Every writer's voice is unique as a thumb-print. It often begins with a primitive sense of story, a first draft meant only for oneself. As the story grows, voice can disappear, and the story itself becomes an intimate communication to a reader.

When such intimacy occurs, both readers and writers experience extraordinary moments of connection. I know things about writers they'd never tell me in a conversation. And I realize readers know things about me that I'd never tell friends.

Feeling comfortable about writing to a stranger can open a lot of doors. The case for writing to the stranger, greatly simplified, can be turned into the following formula:

Writing to the stranger = increase in freedom of voice + increase in necessity for universal elements + increase in intimate conversation + increase in probability of a strong narrative arc.

There are thousands of strangers. And since they appear to us in so many different places and so many different ways, writers must find their own. Here are some questions that may help you find the stranger who is your best reader:

Where will we talk?

A bar?

A blackout?

A train?

An unfamiliar city?

Will we be in hiding?

Will we make love?

These questions are just the beginning. You'll ask many others. Or a stranger may ask one for you.

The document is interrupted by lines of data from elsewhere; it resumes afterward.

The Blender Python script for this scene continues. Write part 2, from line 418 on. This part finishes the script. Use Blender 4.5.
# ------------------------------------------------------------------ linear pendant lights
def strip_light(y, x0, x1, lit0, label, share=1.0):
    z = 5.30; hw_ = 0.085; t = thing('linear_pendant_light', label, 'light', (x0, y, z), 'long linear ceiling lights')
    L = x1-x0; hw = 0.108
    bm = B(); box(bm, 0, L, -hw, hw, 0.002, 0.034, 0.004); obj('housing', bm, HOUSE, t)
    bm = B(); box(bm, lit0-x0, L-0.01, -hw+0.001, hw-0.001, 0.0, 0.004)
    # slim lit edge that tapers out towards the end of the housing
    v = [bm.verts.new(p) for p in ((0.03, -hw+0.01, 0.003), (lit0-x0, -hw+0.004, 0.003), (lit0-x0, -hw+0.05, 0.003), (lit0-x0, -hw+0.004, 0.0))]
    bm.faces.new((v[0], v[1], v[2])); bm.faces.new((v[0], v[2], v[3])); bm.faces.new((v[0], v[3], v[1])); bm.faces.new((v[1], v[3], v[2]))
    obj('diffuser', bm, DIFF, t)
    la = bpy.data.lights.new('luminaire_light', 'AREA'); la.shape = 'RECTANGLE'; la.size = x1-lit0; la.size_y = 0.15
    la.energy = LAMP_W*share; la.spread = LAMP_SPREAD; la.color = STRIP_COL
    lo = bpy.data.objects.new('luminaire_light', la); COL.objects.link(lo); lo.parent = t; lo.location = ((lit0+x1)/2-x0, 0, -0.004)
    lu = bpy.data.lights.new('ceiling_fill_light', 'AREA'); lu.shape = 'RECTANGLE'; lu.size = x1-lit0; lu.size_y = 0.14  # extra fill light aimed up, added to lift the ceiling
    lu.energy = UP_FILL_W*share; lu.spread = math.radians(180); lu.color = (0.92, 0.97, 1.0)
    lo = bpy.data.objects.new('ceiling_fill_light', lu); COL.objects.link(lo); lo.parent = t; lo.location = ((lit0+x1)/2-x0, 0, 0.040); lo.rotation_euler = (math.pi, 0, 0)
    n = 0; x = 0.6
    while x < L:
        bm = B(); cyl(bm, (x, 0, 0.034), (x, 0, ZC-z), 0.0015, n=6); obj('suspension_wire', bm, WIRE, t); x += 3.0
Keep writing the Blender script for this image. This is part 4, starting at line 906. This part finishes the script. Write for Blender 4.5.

If you'd like to learn more about Thaisa Frank and her work, visit her website:
http://www.thaisafrank.com/index.htm

1 comment:

Anonymous said...

I love Thaisa's sense of the special intimacy that arises in that space between writer and reader, words written TO, and words received. I have always found that I can only write well when I am imagining a receptive reader who will embrace my characters and walk in to the world I've created.